Valenzuela, a Georgetown professor with whom I had previously clashed for his being an apologist for Argentina's corrupt president Carlos Menem and who had loudly defended Venezuela's Hugo Chavez on press freedom, prevailed.

I then announced my resignation.

Like Henry Kissinger, Valenzuela has made a career of rising up the bureaucratic ladder while leaving a string of questionable judgments in his wake.

sweety
10 November 2008 at 06:21

Obama faces exactly the same issues as Bush did but without the ambivalence of Clinton's dubious legacies. Clinton did rendition, and also bombed for fun! This all started with Carter in 1979. "You are either with us or against us", applies more now than ever witness the Obama comments about the North West Frontier, nominally attached to Pakistan, did he really make these as attributed?

The capture of Bin Laden would be a real boost sending Obama's ratings into the stratosphere but Bin Ladens remains are probably known only to a few of the faithful.

bodek_tzitziyot
11 November 2008 at 01:22

"... Israel's...illegal occupation of Palestinian, Lebanese and Syrian territory..."
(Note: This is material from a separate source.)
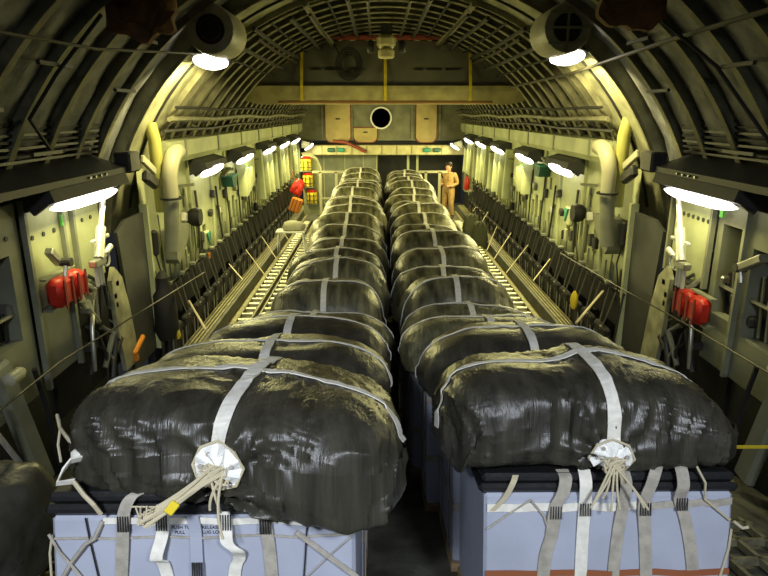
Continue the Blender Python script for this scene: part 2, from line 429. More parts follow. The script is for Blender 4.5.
# ================================================================== LAMPS
WARM = (0.98, 0.89, 0.35)
def side_lamp(sx, y0, y1, z, x, label, e, lw=1.7):
    yc = (y0 + y1) / 2; L = y1 - y0
    t = empty('fluorescent_lamp', (sx * (x + .14), yc, z + .08), label, 'lamp', 'fluorescent wall lamps')
    R = rotm(0, sx * 0.62, 0)
    MB().prism([(sx * (x + .18), y0 - .1, z + .2), (sx * (x - .1), y0 - .1, z + .12), (sx * (x - .13), y0 - .1, z + .02), (sx * (x + .18), y0 - .1, z - .08)], (0, L + .2, 0)).build('housing', dark_panel, t)
    lm = MB(); n = 12                                             # rounded bulging tube cover
    prof = [(0.012 + .095 * (1 - abs(2 * i / n - 1) ** 4), y0 + L * i / n) for i in range(n + 1)]
    vs = []
    for r, yy in prof:
        for k in range(10):
            a = 2 * PI * k / 10; p = V((r * lw * math.cos(a), 0, r * .55 * math.sin(a)))
            p = R @ p; vs.append((sx * (x - .03) + p.x, yy, z - .05 + p.z))
    fs = [(i * 10 + k, i * 10 + (k + 1) % 10, i * 10 + 10 + (k + 1) % 10, i * 10 + 10 + k) for i in range(n) for k in range(10)] + [tuple(range(10)), tuple(range(n * 10, n * 10 + 10))]
    lm.add(vs, fs); lm.build('lens', lens_m, t, True)
    for yy in (y0 - .06, y1 + .06): MB().box((sx * (x + .02), yy, z), (.2, .05, .1), R, bev=.01).build('end_cap', dark_m, t)
    light(t, (sx * (x - .10), yc, z - .15), 'AREA', e, WARM, .2, L, (0, sx * (1.02 if yc > 8 else .3), 0))
    return t
ORD = ['nearest', 'second', 'third', 'fourth', 'fifth', 'sixth', 'seventh']
for sx in (-1, 1):
    y0, y1 = (5.25, 6.65)
    side_lamp(sx, y0, y1, 2.66, 2.95, 'long bright lamp under the dark hood above the red pads on the %s wall' % side(sx), 17, 0.6)
    for k, (yc, L) in enumerate(((10.45, 1.15), (13.1, 1.15), (16.1, 1.15), (18.7, 1.15), (21.3, 1.15))):
        side_lamp(sx, yc - L / 2, yc + L / 2, 2.53, 2.92, 'lamp under the %s wall ledge, %s of the row counted from the near end' % (side(sx), ['first', 'second', 'third', 'fourth', 'farthest'][k]), 92, 1.4)
    side_lamp(sx, 22.2, 23.0, 2.28, 2.62, 'short lamp hanging low near the bulkhead beam on the %s' % side(sx), 12)
    # dome lamp with hood
    p = V((-2.07, 7.6, 3.98)) if sx < 0 else V((2.04, 7.6, 4.03))
    t = empty('dome_lamp', p + V((0, 0, .12)), 'bright dome lamp under the fan housing at upper %s' % side(sx), 'lamp', 'dome lamps')
    Rm = rotm(-.32, 0, 0)
    def rp(mb):
        mb.v = [Rm @ (q - p) + p for q in mb.v]; return mb
    rp(MB().lathe([(.10, .20), (.14, .17), (.215, .03), (.225, -.01), (.205, -.01)], p, 'Z', 24)).build('hood', dark_m, t, True)
    rp(MB().lathe([(.2, .0), (.195, -.03), (.14, -.06), (.02, -.075)], p, 'Z', 24)).build('lens', dome_m, t, True)
    MB().tube([p + V((0, 0, .18)), p + V((0, -.1, .30))], .03).build('stem', dark_m, t)
    light(t, p + V((0, .02, -.12)), 'SPOT', 300, (1, .87, .38), .15, rot=(.45, -sx * .85, 0)).data.spot_size = math.radians(115)
    q = V((-1.90, 7.0, 4.24)) if sx < 0 else V((1.85, 7.0, 4.26))
    f = empty('fan_housing', q, 'pale cylindrical air fan housing above the upper %s dome lamp' % side(sx), 'fan housing', 'fan housings')
    MB().lathe([(.145, 0), (.245, -.02), (.255, .02), (.255, .62), (.22, .68), (.1, .70)], q, 'Y', 28).build('drum', mat('fan_drum%d' % sx, (.34, .33, .24), .5, var=.15), f, True)
    MB().lathe([(.15, -.01), (.15, .01), (.05, .03)], q, 'Y', 24).build('grille', void_m, f, True)
    if sx > 0:
        for r_ in range(3): MB().box(q + V((0, -.025, -.15 + .15 * r_)), (.5 if r_ == 1 else .4, .02, .025)).build('grille_bar', liner_grey, f)
        MB().box(q + V((0, -.02, 0)), (.025, .02, .5)).build('grille_bar', liner_grey, f)
    else:
        MB().tube([q + V((.11 * math.cos(a * PI / 8), -.02, .11 * math.sin(a * PI / 8))) for a in range(16)], .008, 6, True).build('grille_ring', dark_m, f)
# work lights over the aft ramp, behind the viewer: they light the near faces of the load
for k, sx in enumerate((-1, 1)):
    p = V((sx * 1.15, -.75, 4.30))
    t = empty('ramp_floodlight', p, 'cool white floodlight on the ceiling over the ramp, %s side' % side(sx), 'lamp', 'ramp floodlights')
    MB().box(p + V((0, 0, .08)), (.6, .3, .1), rotm(.5, 0, 0), bev=.02).build('housing', dark_panel, t)
    light(t, p + V((0, .06, -.02)), 'AREA', 29, (.84, .90, 1.0), .5, .25, (math.radians(48), 0, 0), spread=math.radians(85))

# ================================================================== CARGO
def pack_shape(w, d, h, seed, res, tilt=0.0, sag=None, gather=None, nx=5.0, nz=2.7, droop=.07, ny=3.2):
    a, b = w / 2, d / 2; zl = .40 * h; cu, cl = h - zl, zl
    vs = []; fs = []; key = {}
    def F(r, q):
        z = q.z * r
        return abs(q.x * r / a) ** nx + abs(q.y * r / b) ** ny + (abs(z / cu) ** nz if z > 0 else abs(z / cl) ** 7)
    def vert(q):
        k = (round(q.x, 4), round(q.y, 4), round(q.z, 4))
        if k in key: return key[k]
        dd = V((q.x * a, q.y * b, q.z * h * .5)).normalized(); lo, hi = 0, 3
        for _ in range(26):
            mid = (lo + hi) / 2
            if F(mid, dd) < 1: lo = mid
            else: hi = mid
        p = dd * lo; s3 = V((seed * 7.3, seed * 3.1, seed * 1.7))
        top = max(0, p.z / cu)
        lump = .05 * noise.noise(p * 2.1 + s3) + .014 * noise.noise(p * 5 + s3)
        ph = p.x * 9 + p.y * 3 + 2.2 * noise.noise(p * 2.5 + s3)
        fold = (1 - abs(noise.noise(V((ph, p.z * 1.3, p.y * 2)) + s3))) ** 4 * (.030 if res > 40 else .022) * (1.15 - .9 * top)
        fine = (1 - abs(noise.noise(V((p.x * 22 + 3 * noise.noise(p * 3 + s3), p.z * 3.5, p.y * 5)) + s3))) ** 5 * .013
        p2 = p + dd * (lump + fold + fine)
        if gather is not None:
            g = V(gather); dl = p - g; dist = math.hypot(dl.x, dl.z)
            if p.y < 0:
                an = math.atan2(dl.z, dl.x)
                k2 = math.exp(-(dist / .34) ** 2)
                p2 += V((0, -1, 0)) * (.035 * k2 * (noise.noise(V((an * 3.2, seed, 0))) + .35 * math.sin(an * 9)) - .03 * math.exp(-(dist / .12) ** 2) + .0)
        p2.z += tilt * p.x / a - droop * h * (abs(p.x) / a) ** 2.5 * (1 if p.z > 0 else 0)
        if sag: p2 += V(sag(p / 1, a, b, h))
        p2.z += zl
        key[k] = len(vs); vs.append(p2); return key[k]
    for ax in range(3):
        for sg in (-1, 1):
            o1, o2 = (ax + 1) % 3, (ax + 2) % 3
            for i in range(res):
                for j in range(res):
                    q = []
                    for di, dj in ((0, 0), (1, 0), (1, 1), (0, 1)):
                        t = [0, 0, 0]; t[ax] = sg
                        t[o1] = math.tan(PI / 4 * (2 * (i + di) / res - 1)); t[o2] = math.tan(PI / 4 * (2 * (j + dj) / res - 1))
                        q.append(vert(V(t)))
                    fs.append(tuple(q) if sg > 0 else tuple(reversed(q)))
    return vs, fs
def cast(bvh, axis_pt, d):
    d = V(d).normalized()
    loc, nrm, i, dist = bvh.ray_cast(V(axis_pt) + d * 3, -d)
    return (loc, nrm) if loc is not None else (V(axis_pt) + d * .4, d)
def cross_strap(bvh, w, h, yfun, width, a0=-14, a1=194, n=46):
    L_, R_, N_ = [], [], []
    for i in range(n + 1):
        a = math.radians(a0 + (a1 - a0) * i / n); d = V((math.cos(a) * w / 2, 0, math.sin(a) * h * .6)).normalized()
        x_ = math.cos(a); y = yfun(x_)
        p, q = [], []
        for s in (-1, 1):
            l, nn = cast(bvh, (0, y + s * width / 2, h * .4), d); nn = d
            (p if s < 0 else q).append(l + d * .010)
        L_.append(p[0]); R_.append(q[0]); N_.append(d)
    return MB().ribbon(L_, R_, N_, .006)
def long_strap(bvh, d_, h, xfun, width, a0, a1, n=40):
    L_, R_, N_ = [], [], []
    for i in range(n + 1):
        a = math.radians(a0 + (a1 - a0) * i / n); d = V((0, -math.cos(a) * d_ / 2, math.sin(a) * h * .6)).normalized()
        x = xfun(i / n)
        l, _ = cast(bvh, (x - width / 2, 0, h * .4), d); r, _ = cast(bvh, (x + width / 2, 0, h * .4), d)
        L_.append(l + d * .013); R_.append(r + d * .013); N_.append(d)
    return MB().ribbon(L_, R_, N_, .006)

def make_carton(xc, yc, z, w, d, H, rx, label, front=None, pad=.1, skid=True):
    t = empty('cargo_carton', (xc, yc, z), label, 'cargo box', 'white cargo boxes in two rows', rx)
    MB().box((0, 0, .03), (w + .02, d, .06)).build('skid_board', wood_m, t, local=True)
    MB().box((0, 0, .06 + (H - .06) / 2), (w, d, H - .06), bev=.015).build('box', carton_m, t, local=True)
    m_ = MB(); m_.box((0, 0, H + pad / 4), (w + .05, d + .01, pad / 2 - .004), bev=.015); m_.box((0, 0, H + pad * .75), (w + .02, d, pad / 2 - .004), bev=.015)
    m_.build('pad', pad_m, t, local=True)
    if not front:
        for zz in (H * .45, H - .06):
            q = MB()
            for sy in (-1, 1): q.box((0, sy * (d / 2 + .003), zz), (w + .012, .006, .05))
            for sx in (-1, 1): q.box((sx * (w / 2 + .003), 0, zz), (.006, d + .012, .05))
            q.build('belt', tan_m, t, local=True)
        for sx in (-1, 1):
            for yy in (-.25, .25):
                MB().box((sx * (w / 2 + .008), yy * d, H / 2), (.006, .05, H)).build('strap', tan_m, t, local=True)
    return t
def make_pack(xc, yc, z, w, d, h, rx, label, seed, hero=None, sag=None, tilt=0, strapx=0.0):
    t = empty('wrapped_pack', (xc, yc, z), label, 'cargo pack', 'black sheeted packs in two rows', rx)
    res = 66 if hero else (26 if yc < 7 else 16)
    vs, fs = pack_shape(w, d, h, seed, res, tilt, sag, hero.get('gather') if hero else None, nx=7.0 if hero else 5.0, nz=3.4 if hero else 2.4, droop=.12, ny=3.2 if yc < 5 else 2.5)
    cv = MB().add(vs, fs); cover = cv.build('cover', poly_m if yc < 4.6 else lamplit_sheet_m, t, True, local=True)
    bvh = BVHTree.FromPolygons([tuple(v) for v in vs], fs)
    return t, bvh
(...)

There is nothing "illegal" about Israel's occupation of the West Bank and the Golan Heights. These territories were captured in the 1967 war, which was initiated by the tripartite military alliance of Egypt, Syria and Jordan. These three states between them blockaded the straits of Tiran to Israeli shipping, shelled Israeli civilian targets and prepared to invade Israel and drive the Jews into the sea, all acts of war and aggression under international law. Israel is legally entitled to occupy these territories, and the Arabs are legally obliged to recognize Israel, negotiate peace with Israel and reach agreement with Israel on secure borders.

While Israel is a scrupulous observer of international law, the Arabs states are serial violators of international law. Illegal Arab acts include the massacre and expulsion of Jews from the West Bank and East Jerusalem, which was carried out by the Palestine Arab militias and the British-officered Jordanian Army in 1948. Also illegal is the Arab League sanctioned campaign of persecution, dispossession and expulsion carried out against Jewish citizens of Arab states in 1948 and after. And equally illegal is the contemporary Arab campaign to expel Jewish residents from the West Bank territiories, with the aim of creating an ethnically pure Jew-free West Bank, an apartheid Palestinian state.

writeon
11 November 2008 at 21:53

Dear Bodek,

You almost had me there! Suberb piece of satire. You've got a gift for parody. Only, and this isn't meant as criticism, you might have overdone the ultra-Zionist propaganda a little. Too much and it tends to over-egg the pudding. I only caught onto you in the last sentence.

bodek_tzitziyot
12 November 2008 at 02:01

writeon wrote: "... I only caught on to you in the last sentence..."

I'm not sure you did, but you can check for yourself by reading my comments below, and let us know.

You ascribe to me parodic and satiric intent, and I am glad you noticed that some of my verbal formulations had ironic resonances. But everything I wrote is literally true. And I don't do propaganda; at least not by the commonly accepted definition where "propaganda is persuading others to believe what you yourself do not believe".

Calumnies in the media against Israel and against Zionism are today very commonplace and prevalent. Words such as the ones I wrote are contrary to accepted wisdom among some on the left. But that, in itself, is not a refutation of their accuracy and worth.